_What you have to do_
Give only the number of lines in the records that include the string "pixels".

^^^^

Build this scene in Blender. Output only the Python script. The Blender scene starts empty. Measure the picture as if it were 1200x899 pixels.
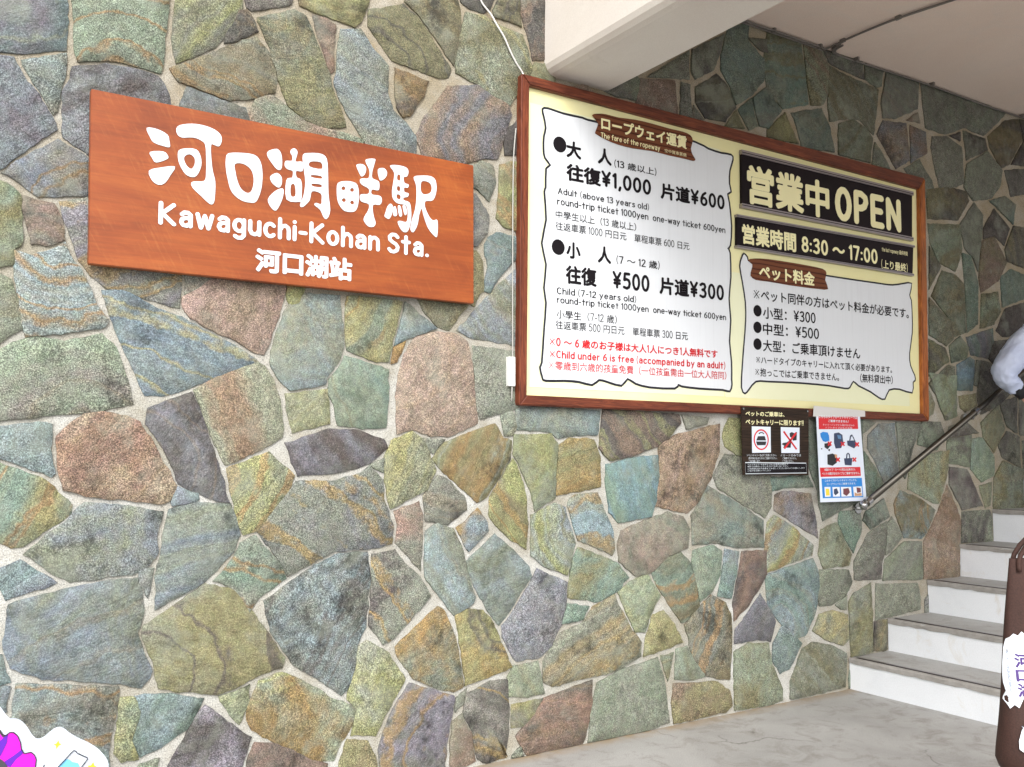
import bpy, bmesh, math, random
from mathutils import Vector, Matrix, noise
R = math.radians
sc = bpy.context.scene
col = sc.collection
# ------------------------------------------------------------------ camera
PITCH, YAW = R(4.1158778), R(32.6428783)
CAM = Vector((0, -3.74127, 1.4))
cam = bpy.data.cameras.new('camera'); cam.lens = 33.352; cam.sensor_width = 36
cam.clip_start = 0.05; cam.clip_end = 5000
co = bpy.data.objects.new('camera', cam); col.objects.link(co)
co.location = CAM; co.rotation_euler = (R(90) + PITCH, 0, -YAW)
sc.camera = co
# ------------------------------------------------------------------ sky and sun (bright overcast)
SUN_EL, SUN_AZ = R(40), R(212)      # azimuth clockwise from +Y
w = bpy.data.worlds.new('World'); sc.world = w; w.use_nodes = True
nt = w.node_tree; nt.nodes.clear()
sky = nt.nodes.new('ShaderNodeTexSky'); sky.sky_type = 'NISHITA'; sky.sun_disc = False
sky.sun_elevation = SUN_EL; sky.sun_rotation = SUN_AZ; sky.dust_density = 4; sky.air_density = 1.0
hs = nt.nodes.new('ShaderNodeHueSaturation'); hs.inputs['Saturation'].default_value = 0.14
bg = nt.nodes.new('ShaderNodeBackground'); bg.inputs['Strength'].default_value = 0.15
wo = nt.nodes.new('ShaderNodeOutputWorld')
nt.links.new(sky.outputs[0], hs.inputs['Color']); nt.links.new(hs.outputs[0], bg.inputs['Color']); nt.links.new(bg.outputs[0], wo.inputs[0])
sl = bpy.data.lights.new('sun', 'SUN'); sl.energy = 0.55; sl.angle = R(24); sl.color = (1.0, 0.965, 0.91)
so = bpy.data.objects.new('sun', sl); col.objects.link(so)
sd = Vector((math.sin(SUN_AZ) * math.cos(SUN_EL), math.cos(SUN_AZ) * math.cos(SUN_EL), math.sin(SUN_EL)))
so.rotation_euler = sd.to_track_quat('Z', 'Y').to_euler(); so.location = sd * 30
sc.view_settings.view_transform = 'Standard'; sc.view_settings.look = 'None'
sc.view_settings.gamma = 1; sc.view_settings.exposure = 1.08
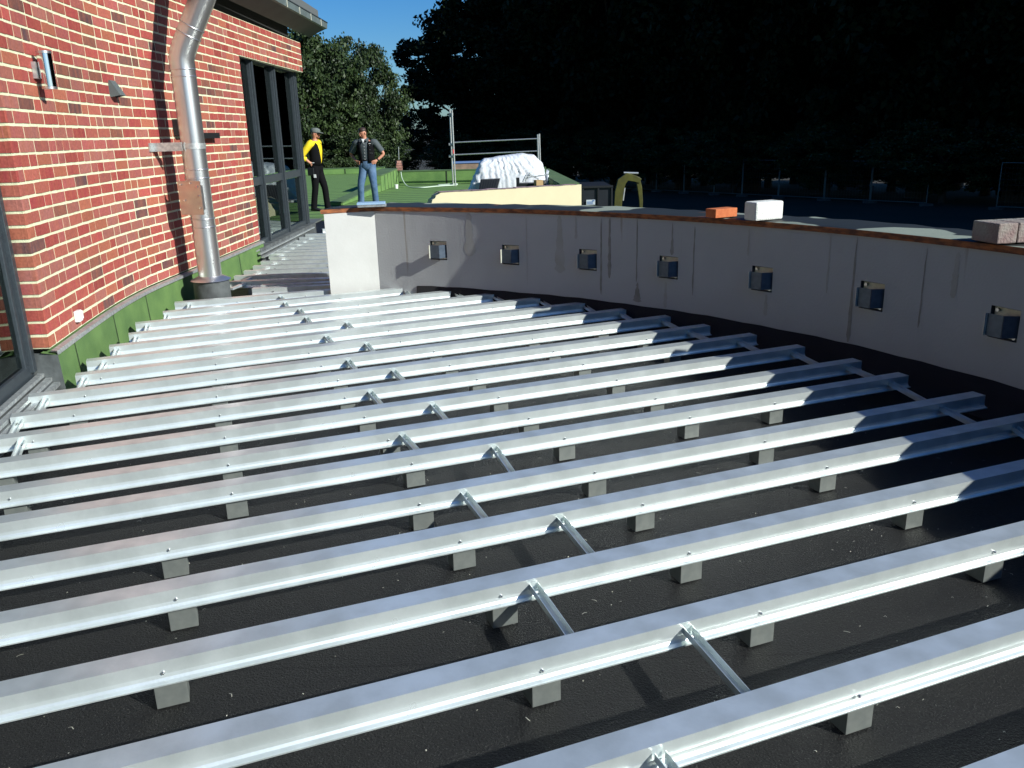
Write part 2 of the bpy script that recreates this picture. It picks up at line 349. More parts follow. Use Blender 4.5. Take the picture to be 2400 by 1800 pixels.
def stain(x, y0, y1, w0, w1, mt, seed):
    rg = random.Random(seed); a = cyl_hit(x, (y0+y1)/2)[1]; zt_ = min(cyl_hit(x, y0)[0].z, WTOP-.004); zb_ = max(cyl_hit(x, y1)[0].z, UP+.01); m_ = MB(); n_ = 14; vs = []
    for i in range(n_+1):
        t_ = i/n_; w_ = (w0+(w1-w0)*t_**1.5)*rg.uniform(.7, 1.2)/2; dx = rg.uniform(-.002, .002); z = zt_+(zb_-zt_)*t_
        if i in (0, n_): w_ *= .3
        vs += [pc(a+math.degrees((dx-w_)/PR), PR-.0015, z), pc(a+math.degrees((dx+w_)/PR), PR-.0015, z)]
    m_.add(vs, [(2*i, 2*i+1, 2*i+3, 2*i+2) for i in range(n_)]); m_.build('stain', mt, par)
for k, q in enumerate([(1409, 512, 690, .012, .022, STN), (1429, 509, 652, .018, .040, STN), (1493, 512, 662, .010, .014, STN), (1494, 662, 708, .016, .085, STN), (1576, 521, 598, .008, .034, STN), (1626, 530, 693, .010, .014, STN), (1312, 506, 640, .05, .11, STF),
                      (1943, 547, 688, .012, .016, STF), (1998, 553, 813, .010, .040, STN), (2163, 580, 770, .008, .014, STN), (1350, 505, 560, .012, .03, STF), (1560, 660, 725, .02, .04, STF), (1755, 535, 600, .010, .02, STF), (1100, 500, 600, .06, .12, STF), (2240, 590, 700, .03, .05, STF), (1235, 500, 668, .006, .006, STF), (1795, 690, 740, .02, .04, STF)]): stain(*q[:5], q[5], k)
# cracked edge of the end board, torn skim
ordn = ['first', 'second', 'third', 'fourth', 'fifth', 'sixth', 'seventh', 'eighth', 'ninth', 'tenth', 'eleventh', 'twelfth', 'thirteenth', 'fourteenth', 'fifteenth', 'sixteenth', 'seventeenth', 'eighteenth', 'nineteenth', 'twentieth']
# wall brackets set in the recesses: back plate, out-standing leg, front leg, lip, two bolts
def bracket(a, z, i):
    t = empty('wall_bracket', pc(a, PR, z), '%s galvanised bracket from the white end board, in a square hole of the parapet' % ordn[i], 'bracket', 'galvanised brackets along the parapet')
    rad = azv(a); tan = Vector((rad.y, -rad.x, 0)); Z = Vector((0, 0, 1))  # tan points right seen from inside
    B = lambda s_, n_, u: pc(a, PR, z) + tan*s_ - rad*n_ + Z*u
    def slab(p, q, h0, h1, th, name, mt):
        m_ = MB(); p, q = Vector(p), Vector(q); d = (q-p).normalized(); s_ = d.cross(Z)*th/2
        m_.add([p-s_+Z*h0, q-s_+Z*h0, q+s_+Z*h0, p+s_+Z*h0, p-s_+Z*h1, q-s_+Z*h1, q+s_+Z*h1, p+s_+Z*h1], [(0, 1, 2, 3), (4, 5, 6, 7), (0, 1, 5, 4), (2, 3, 7, 6), (0, 3, 7, 4), (1, 2, 6, 5)])
        return m_.build(name, mt, t)
    slab(B(-.078, -.024, 0), B(.078, -.024, 0), -.078, .078, .006, 'back_plate', GALVL)
    slab(B(.074, -.018, 0), B(.030, .046, 0), -.066, .052, .004, 'outstanding_leg', BRKM)
    slab(B(.029, .048, 0), B(-.060, .050, 0), -.066, .052, .004, 'front_leg', BRKM)
    slab(B(-.062, .051, 0), B(-.064, .066, 0), -.066, .052, .004, 'lip', GALVL)
    for s_, u in ((-.055, .064), (.060, -.068)):
        m_ = MB(); m_.tube([B(s_, -.018, u), B(s_, -.006, u)], .010, 8); m_.build('bolt', SCREWM, t)

for i, (a, z) in enumerate(zip(bang, bz)): bracket(a, z, i)

# ---------------------------------------------------------------- support rails of the decking
ZT = .13; ZB = .065
RL = [((409.5,707),(852,670)),((381,729),(961,671)),((317,755),(1084,676.5)),((301,780),(1175,684)),((256,808),(1276,694)),((203,841),(1371,706)),((178,874),(1456,722)),((69,923),(1559,738)),((28,969),(1650,759)),((0,1019),(1757,780)),((0,1073.6),(1868,807)),((0,1139),(1998,839)),((0,1209),(2105,872)),((0,1315),(2280,917)),((0,1434),(2400,968)),((0,1597),(2400,1076)),((76,1800),(2400,1220)),((1170,1800),(2400,1424)),((2252,1800),(2400,1744))]
LEGS = {4:[658,868,1022],3:[844],5:[678,896,1159],6:[274,505,735,916,1209],7:[244,512,730,944,1287],8:[207,514,759,1022,1253,1415],9:[182,515,798,1059,1301,1519],10:[87,523,815,1123,1371,1583],11:[5,535,861,1174,1450],12:[34,544,917,1245,1541],13:[553,973,1329,1622,1820],14:[407,991,1400,1797],15:[425,1087,1512,1942],16:[397,1183,1621,2146],17:[1280,1788,2332],18:[2018],1:[560,720],2:[600,800]}
WT = .078
class Rail: pass
rails = []
def left_lim(y): return -2.72 + .29*(4.25-y)
for i, (a, b_) in enumerate(RL):
    A = onz(*a, ZT); B = onz(*b_, ZT); u = (B-A).normalized()
    if i == 17: u = rails[16].u.copy()
    if i == 18: u = rails[16].u.copy()
    if i >= 9:      # carry on past the frame on the left to the same line the others end on
        P = A.copy() if i < 18 else B.copy()
        while P.x > left_lim(P.y) and P.x > -4: P -= u*.02
        A = P
    if i >= 14:
        P = B.copy()
        while (P-PC).xy.length < PR-.17: P += u*.02
        B = P
    r_ = Rail(); r_.A = A; r_.B = B; r_.u = u; r_.n = Vector((u.y, -u.x, 0)); rails.append(r_)   # n points to the viewer side
def rail_at(r_, x, off, z):
    lo, hi = -8.0, 12.0
    for _ in range(50):
        mid = (lo+hi)/2; P = r_.A + r_.u*mid + r_.n*off; P.z = z
        if px(P) < x: lo = mid
        else: hi = mid
    return (lo+hi)/2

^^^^

_Task result_
2